— start —

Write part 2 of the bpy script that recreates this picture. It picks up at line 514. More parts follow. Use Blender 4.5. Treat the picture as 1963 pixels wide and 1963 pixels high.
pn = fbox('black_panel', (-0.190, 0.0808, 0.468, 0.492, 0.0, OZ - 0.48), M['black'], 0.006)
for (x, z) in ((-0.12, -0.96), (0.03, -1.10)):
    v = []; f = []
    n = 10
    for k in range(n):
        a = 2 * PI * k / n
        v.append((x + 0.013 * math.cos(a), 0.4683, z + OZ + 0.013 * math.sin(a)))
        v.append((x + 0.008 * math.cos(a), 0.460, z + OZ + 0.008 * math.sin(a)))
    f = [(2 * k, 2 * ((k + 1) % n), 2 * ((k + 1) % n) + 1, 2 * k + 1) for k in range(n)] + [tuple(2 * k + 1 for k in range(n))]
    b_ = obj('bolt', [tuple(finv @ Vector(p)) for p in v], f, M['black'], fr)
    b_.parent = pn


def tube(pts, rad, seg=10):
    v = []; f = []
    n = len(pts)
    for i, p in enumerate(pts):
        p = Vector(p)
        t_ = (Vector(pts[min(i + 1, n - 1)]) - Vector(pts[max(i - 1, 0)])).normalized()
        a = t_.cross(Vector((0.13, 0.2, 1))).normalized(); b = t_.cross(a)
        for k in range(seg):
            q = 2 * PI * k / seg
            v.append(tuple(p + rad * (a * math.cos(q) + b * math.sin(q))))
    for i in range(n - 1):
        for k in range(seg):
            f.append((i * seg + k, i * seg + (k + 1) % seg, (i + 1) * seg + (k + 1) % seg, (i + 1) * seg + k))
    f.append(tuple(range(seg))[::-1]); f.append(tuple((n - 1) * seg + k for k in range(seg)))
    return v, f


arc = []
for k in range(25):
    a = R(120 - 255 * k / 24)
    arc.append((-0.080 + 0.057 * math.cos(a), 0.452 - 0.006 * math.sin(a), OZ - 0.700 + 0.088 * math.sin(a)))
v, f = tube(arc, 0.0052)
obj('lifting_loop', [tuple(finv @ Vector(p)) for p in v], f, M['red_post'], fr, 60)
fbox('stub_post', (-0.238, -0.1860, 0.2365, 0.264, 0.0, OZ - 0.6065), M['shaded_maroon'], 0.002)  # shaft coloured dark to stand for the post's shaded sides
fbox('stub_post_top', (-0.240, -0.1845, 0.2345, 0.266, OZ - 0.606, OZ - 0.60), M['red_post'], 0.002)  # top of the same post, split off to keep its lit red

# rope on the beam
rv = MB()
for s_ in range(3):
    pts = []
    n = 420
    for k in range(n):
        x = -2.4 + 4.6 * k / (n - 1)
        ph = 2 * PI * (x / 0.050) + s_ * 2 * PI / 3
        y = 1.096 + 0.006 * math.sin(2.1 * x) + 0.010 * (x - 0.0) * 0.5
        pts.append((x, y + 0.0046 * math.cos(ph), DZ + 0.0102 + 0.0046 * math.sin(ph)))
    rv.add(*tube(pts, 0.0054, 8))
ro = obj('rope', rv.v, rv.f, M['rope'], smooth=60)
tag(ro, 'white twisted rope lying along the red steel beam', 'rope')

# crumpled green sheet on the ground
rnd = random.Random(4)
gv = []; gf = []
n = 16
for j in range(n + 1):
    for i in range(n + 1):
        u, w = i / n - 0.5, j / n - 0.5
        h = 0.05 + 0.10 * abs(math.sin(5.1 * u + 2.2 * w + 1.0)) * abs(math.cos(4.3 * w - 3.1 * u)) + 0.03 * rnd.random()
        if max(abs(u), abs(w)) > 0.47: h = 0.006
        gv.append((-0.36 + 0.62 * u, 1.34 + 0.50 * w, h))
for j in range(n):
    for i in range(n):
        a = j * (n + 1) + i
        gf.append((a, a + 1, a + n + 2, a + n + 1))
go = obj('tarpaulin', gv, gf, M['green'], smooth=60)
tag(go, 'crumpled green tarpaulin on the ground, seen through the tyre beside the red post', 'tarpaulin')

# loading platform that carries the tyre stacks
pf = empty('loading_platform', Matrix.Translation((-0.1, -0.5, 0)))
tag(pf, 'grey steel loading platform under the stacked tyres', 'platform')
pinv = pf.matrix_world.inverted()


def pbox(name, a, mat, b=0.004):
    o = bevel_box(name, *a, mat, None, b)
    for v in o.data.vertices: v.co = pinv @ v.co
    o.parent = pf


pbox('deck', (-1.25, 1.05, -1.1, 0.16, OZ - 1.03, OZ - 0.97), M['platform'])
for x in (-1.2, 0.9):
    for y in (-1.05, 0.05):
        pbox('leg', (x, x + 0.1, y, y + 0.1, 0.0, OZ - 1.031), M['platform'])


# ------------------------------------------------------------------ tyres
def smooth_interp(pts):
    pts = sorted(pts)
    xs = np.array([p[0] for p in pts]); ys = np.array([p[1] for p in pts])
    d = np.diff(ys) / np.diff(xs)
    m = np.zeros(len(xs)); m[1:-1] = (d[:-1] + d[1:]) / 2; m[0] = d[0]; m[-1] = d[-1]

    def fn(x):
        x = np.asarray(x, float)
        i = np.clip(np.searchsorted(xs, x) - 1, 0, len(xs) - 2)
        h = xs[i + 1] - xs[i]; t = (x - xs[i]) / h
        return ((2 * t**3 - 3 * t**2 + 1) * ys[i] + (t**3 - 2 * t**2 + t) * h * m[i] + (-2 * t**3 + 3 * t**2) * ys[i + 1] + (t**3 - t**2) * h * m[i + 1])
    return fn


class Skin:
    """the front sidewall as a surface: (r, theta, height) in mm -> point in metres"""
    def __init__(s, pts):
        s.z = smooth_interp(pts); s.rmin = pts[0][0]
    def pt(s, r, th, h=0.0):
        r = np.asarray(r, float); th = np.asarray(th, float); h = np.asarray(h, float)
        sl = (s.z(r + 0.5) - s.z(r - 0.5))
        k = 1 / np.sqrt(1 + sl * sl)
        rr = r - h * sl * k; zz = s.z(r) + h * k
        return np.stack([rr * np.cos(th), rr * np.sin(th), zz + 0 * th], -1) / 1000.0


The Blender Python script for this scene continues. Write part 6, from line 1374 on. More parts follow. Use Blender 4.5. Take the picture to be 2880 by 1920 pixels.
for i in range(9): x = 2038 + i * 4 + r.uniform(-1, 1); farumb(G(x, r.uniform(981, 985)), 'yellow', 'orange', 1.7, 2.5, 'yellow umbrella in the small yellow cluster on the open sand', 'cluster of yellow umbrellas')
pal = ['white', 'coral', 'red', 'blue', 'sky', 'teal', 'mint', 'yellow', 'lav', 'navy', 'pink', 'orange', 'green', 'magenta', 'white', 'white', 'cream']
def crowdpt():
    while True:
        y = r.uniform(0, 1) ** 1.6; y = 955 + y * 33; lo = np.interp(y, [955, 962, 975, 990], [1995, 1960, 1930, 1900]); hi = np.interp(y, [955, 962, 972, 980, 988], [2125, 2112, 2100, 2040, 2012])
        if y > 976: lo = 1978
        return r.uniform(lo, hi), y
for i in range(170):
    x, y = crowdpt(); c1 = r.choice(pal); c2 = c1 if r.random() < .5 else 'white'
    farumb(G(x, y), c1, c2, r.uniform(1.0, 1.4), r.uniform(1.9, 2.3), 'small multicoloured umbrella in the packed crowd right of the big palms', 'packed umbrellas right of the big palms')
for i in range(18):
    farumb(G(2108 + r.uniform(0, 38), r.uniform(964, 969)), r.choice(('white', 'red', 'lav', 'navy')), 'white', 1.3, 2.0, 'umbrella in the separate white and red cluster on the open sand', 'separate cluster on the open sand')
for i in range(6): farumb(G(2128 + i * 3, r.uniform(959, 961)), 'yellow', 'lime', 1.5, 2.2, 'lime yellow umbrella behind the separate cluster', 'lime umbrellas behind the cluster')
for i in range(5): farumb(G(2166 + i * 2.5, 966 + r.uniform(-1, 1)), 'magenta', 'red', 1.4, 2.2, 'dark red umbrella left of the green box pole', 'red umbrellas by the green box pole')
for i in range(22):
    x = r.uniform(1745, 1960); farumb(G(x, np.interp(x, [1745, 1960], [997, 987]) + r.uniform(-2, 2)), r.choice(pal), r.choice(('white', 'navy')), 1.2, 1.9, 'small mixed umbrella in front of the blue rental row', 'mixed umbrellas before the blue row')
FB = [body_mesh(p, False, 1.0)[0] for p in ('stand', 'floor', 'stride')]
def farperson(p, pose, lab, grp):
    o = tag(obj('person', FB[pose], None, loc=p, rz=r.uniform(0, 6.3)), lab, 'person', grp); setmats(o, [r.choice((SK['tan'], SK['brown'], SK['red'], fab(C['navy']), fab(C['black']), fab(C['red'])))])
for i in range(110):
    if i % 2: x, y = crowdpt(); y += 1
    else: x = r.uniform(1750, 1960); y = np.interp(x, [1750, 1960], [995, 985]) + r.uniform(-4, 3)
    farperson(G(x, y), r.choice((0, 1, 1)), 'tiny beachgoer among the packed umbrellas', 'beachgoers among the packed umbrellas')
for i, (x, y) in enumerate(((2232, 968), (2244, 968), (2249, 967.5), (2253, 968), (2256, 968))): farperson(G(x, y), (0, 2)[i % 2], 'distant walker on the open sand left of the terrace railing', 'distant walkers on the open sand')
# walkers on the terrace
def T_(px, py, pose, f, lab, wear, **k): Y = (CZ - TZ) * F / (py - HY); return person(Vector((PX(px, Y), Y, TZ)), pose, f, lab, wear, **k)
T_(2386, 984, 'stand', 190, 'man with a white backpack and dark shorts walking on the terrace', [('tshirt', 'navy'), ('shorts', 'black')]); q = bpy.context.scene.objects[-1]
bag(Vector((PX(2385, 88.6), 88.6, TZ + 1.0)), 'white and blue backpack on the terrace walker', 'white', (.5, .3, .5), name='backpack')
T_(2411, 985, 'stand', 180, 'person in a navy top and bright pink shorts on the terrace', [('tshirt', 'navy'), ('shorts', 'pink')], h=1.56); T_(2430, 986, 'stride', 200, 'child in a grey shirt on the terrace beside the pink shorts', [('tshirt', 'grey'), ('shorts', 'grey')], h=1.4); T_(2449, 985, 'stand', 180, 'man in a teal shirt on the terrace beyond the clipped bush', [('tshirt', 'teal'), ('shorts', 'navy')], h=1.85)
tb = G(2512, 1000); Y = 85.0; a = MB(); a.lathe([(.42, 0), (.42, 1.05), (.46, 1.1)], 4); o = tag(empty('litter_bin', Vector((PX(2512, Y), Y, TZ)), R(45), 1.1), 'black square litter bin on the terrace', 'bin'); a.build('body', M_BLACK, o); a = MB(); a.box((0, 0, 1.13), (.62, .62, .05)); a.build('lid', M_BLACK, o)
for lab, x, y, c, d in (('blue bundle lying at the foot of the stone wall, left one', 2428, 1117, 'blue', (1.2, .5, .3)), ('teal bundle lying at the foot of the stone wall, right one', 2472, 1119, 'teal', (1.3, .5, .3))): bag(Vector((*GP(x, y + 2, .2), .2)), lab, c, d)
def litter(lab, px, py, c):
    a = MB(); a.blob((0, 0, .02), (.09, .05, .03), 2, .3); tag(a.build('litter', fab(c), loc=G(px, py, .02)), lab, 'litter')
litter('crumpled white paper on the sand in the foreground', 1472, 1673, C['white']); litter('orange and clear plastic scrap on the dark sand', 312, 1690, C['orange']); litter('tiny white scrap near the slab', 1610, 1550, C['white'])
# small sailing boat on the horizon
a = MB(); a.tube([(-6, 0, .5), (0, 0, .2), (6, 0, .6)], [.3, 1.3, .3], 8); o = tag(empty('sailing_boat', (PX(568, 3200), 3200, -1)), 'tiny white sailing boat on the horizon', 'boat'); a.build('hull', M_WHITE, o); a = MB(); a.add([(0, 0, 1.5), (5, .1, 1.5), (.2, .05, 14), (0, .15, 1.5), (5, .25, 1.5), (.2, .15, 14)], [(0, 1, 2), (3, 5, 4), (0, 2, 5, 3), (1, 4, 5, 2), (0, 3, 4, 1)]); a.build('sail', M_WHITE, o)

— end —

▸ **GIVEN INSTRUCTION**
Select every line of the material above holding the word "picture" and copy it.

▸ **RESULT OF THE EXERCISE**
Write part 2 of the bpy script that recreates this picture. It picks up at line 514. More parts follow. Use Blender 4.5. Treat the picture as 1963 pixels wide and 1963 pixels high.
The Blender Python script for this scene continues. Write part 6, from line 1374 on. More parts follow. Use Blender 4.5. Take the picture to be 2880 by 1920 pixels.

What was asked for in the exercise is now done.